ALBeast: Misconfiguration Flaw Exposes 15,000 AWS Load Balancers to Risk

ALBeast: Misconfiguration Flaw Exposes 15,000 AWS Load Balancers to Risk

ALBeast is a critical vulnerability that allows attackers to bypass authentication and authorization in AWS ALB-based applications. Learn how to mitigate this risk and protect your applications from exploitation.

Miggo Research has discovered a configuration-based vulnerability called ALBeast, which can bypass authentication mechanisms in applications using AWS Application Load Balancer (ALB), compromising applications’ confidentiality, integrity, and availability.

ALB is a type of load balancer that operates at the application layer (Layer 7) of the OSI model. It distributes incoming application traffic across multiple targets, such as EC2 instances, containers, or IP addresses, based on the content of the request. This helps to improve the scalability, reliability, and fault tolerance of web applications.

ALBeast is a misconfiguration and implementation issue in AWS ALB user authentication, leading to unauthorized access to business resources, data breaches, and data exfiltration. It can impact applications relying on AWS ALB for user authentication, particularly those not adhering to updated AWS documentation.

“This vulnerability allows attackers to directly access affected applications, particularly if they are exposed to the internet,” Miggo researchers noted.

Miggo Research has identified over 15,000 potentially vulnerable ALBs and applications using AWS ALB’s authentication feature out of 371,000 analyzed ALBs. Researchers detected that around 95% of implementations and open-source projects lacked signer validation implementation, and many didn’t restrict access according to recommendations. Two AWS ALB authentication mechanisms, OIDC using IdP and AWS Cognito, were identified as making applications vulnerable.

The following steps demonstrate how an attacker can exploit ALBeast:

  • Creating a malicious ALB: The attacker sets up their own ALB configured with authentication.
  • Forging a token: They sign a token with full control over its claims.
  • Altering ALB configuration: They manipulate the issuer field to match the victim’s expected issuer.
  • Exploiting trust: AWS signs the attacker’s token with the victim’s issuer, essentially validating it.
  • Bypassing defenses: The forged token is used against the victim’s application, bypassing authentication and authorization.
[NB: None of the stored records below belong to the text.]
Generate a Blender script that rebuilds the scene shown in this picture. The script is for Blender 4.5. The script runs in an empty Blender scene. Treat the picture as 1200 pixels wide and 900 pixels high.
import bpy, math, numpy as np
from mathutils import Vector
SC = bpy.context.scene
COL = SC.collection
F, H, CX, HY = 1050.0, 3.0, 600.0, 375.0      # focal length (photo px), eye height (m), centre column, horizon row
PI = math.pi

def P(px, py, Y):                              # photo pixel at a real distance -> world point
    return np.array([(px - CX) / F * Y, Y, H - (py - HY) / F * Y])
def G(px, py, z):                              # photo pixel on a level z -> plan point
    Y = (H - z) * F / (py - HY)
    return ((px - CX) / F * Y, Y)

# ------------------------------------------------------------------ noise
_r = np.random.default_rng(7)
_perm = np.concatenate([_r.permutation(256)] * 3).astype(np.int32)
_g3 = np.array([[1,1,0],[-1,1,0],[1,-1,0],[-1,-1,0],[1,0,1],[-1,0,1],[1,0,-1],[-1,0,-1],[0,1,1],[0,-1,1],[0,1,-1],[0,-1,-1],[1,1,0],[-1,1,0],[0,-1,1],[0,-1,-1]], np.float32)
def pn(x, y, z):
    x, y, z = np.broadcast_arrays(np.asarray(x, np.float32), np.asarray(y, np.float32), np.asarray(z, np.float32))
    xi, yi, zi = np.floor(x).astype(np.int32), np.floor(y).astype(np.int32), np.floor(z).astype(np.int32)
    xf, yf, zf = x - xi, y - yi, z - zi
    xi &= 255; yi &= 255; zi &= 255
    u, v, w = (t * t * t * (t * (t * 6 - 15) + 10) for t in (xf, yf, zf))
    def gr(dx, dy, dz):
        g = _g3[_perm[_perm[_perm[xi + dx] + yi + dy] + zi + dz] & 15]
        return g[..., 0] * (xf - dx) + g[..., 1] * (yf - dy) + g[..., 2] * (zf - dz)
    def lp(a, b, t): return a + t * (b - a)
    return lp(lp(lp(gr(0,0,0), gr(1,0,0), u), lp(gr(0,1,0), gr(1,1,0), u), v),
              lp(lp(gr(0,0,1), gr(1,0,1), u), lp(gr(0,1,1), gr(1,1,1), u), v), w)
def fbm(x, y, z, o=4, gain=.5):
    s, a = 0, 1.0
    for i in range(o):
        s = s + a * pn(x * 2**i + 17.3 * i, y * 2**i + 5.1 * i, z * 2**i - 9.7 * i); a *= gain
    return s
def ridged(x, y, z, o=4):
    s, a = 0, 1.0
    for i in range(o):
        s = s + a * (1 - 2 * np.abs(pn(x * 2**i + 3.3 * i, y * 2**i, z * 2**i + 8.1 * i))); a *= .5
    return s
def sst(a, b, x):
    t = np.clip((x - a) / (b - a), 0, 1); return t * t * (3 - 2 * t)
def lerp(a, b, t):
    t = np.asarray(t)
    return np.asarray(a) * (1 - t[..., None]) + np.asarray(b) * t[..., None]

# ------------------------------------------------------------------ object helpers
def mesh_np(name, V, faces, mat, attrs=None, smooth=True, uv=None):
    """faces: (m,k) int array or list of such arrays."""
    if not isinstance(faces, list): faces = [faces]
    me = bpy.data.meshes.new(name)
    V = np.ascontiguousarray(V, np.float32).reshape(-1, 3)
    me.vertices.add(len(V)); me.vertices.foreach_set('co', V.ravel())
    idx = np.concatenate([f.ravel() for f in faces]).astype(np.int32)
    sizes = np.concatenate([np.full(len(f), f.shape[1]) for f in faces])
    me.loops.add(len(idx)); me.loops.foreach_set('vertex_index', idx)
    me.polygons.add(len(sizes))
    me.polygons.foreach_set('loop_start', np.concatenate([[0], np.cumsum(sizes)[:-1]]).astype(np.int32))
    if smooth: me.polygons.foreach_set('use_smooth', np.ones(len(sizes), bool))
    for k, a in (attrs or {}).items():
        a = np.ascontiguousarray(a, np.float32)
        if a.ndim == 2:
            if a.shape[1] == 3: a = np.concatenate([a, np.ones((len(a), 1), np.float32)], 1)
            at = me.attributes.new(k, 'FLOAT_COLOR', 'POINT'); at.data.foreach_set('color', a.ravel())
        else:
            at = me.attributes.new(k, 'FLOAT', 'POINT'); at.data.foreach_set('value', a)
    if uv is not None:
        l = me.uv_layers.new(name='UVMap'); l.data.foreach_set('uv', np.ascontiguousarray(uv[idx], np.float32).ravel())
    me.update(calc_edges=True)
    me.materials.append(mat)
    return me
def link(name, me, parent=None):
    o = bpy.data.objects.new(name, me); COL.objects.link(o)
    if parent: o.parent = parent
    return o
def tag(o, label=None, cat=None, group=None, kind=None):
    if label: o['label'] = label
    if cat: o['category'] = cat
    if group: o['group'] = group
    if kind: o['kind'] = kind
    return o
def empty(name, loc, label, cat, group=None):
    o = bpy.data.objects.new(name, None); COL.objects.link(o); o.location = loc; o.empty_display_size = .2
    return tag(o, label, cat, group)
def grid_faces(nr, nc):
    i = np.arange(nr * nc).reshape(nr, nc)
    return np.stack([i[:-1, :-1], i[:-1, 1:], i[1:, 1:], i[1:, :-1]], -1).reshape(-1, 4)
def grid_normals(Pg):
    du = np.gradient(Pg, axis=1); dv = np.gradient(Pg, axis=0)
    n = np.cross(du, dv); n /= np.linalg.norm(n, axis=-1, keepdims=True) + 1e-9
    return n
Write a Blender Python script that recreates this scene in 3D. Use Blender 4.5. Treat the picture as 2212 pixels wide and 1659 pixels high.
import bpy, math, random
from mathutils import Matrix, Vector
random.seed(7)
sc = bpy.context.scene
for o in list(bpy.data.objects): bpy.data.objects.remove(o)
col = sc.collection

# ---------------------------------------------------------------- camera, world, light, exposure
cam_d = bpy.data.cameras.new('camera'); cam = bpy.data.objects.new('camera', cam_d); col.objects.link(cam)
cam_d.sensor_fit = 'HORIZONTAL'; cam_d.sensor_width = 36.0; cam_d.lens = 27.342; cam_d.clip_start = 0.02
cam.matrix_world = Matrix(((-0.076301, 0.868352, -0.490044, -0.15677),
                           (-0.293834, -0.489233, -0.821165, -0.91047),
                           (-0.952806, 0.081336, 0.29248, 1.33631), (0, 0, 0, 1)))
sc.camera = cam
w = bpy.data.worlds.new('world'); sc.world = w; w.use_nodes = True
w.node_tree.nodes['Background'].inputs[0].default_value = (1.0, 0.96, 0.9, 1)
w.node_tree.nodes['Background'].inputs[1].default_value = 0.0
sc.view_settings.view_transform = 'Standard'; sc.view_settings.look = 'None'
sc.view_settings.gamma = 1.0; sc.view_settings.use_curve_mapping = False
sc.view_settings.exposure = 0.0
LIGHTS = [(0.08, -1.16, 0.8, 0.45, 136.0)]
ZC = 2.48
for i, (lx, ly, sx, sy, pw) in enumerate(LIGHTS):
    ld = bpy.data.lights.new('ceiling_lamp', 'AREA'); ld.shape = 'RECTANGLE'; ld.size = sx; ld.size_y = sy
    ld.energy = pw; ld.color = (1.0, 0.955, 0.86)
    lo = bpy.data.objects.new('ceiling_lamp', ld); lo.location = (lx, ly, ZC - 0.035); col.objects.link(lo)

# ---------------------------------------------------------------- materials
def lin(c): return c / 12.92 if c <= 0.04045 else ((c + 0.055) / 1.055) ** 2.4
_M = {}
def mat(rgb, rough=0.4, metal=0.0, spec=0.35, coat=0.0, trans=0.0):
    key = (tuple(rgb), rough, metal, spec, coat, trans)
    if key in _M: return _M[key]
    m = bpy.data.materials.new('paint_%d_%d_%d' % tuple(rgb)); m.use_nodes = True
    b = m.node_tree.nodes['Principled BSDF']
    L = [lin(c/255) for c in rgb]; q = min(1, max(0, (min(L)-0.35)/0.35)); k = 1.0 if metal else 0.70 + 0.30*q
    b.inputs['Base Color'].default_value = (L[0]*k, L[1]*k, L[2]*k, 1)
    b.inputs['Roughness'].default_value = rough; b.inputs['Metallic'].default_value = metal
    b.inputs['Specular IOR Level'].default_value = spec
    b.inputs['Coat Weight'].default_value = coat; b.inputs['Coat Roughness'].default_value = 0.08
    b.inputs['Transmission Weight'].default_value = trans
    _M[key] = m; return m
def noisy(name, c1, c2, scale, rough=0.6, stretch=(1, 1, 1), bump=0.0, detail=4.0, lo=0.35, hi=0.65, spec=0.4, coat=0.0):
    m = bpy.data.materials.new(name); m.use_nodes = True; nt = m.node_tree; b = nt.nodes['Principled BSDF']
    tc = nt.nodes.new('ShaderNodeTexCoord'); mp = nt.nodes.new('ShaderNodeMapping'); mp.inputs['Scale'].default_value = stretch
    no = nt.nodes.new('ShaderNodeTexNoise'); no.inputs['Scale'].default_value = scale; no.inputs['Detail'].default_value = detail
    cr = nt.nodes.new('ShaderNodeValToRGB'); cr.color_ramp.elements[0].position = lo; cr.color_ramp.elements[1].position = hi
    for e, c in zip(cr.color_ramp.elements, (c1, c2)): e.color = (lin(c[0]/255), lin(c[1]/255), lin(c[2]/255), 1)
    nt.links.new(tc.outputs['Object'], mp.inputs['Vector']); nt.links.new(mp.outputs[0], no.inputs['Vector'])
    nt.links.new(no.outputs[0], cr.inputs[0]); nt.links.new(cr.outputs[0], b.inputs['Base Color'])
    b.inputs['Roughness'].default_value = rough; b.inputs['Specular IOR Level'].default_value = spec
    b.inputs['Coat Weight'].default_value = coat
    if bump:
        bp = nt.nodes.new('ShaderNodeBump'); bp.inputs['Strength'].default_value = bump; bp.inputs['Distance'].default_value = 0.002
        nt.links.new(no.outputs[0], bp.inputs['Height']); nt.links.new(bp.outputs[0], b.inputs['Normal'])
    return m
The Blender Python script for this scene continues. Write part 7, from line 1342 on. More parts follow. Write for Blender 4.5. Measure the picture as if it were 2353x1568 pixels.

“ALBeast underscores the risks associated with distributed application architecture and the need for a new class of detection methods to prevent similar exploits,” said Daniel Shechter, CEO and Co-founder, Miggo.

Miggo Research reported the issue to the AWS security team in April and AWS updated the authentication feature documentation in May 2024, adding new code to validate the signer, the AWS ALB instance that signs the token. Miggo Research also worked with AWS to contact affected organizations and provide support where needed.

ALBeast can potentially impact any application using AWS ALB user authentication, regardless of the environment (AWS, other cloud providers, or on-premises). Traditional security tools may struggle to detect this vulnerability due to the complexity of modern application architectures.

AWS categorizes this vulnerability under the shared responsibility model, requiring customers to update applications, review configurations, and ensure security group configurations restrict access to their applications, as per updated AWS documentation. 

To mitigate ALBeast risk, organizations should verify the token signer and restrict traffic to only accept traffic from trusted ALB instances, ensuring applications verify the ALB instance responsible for signing the token.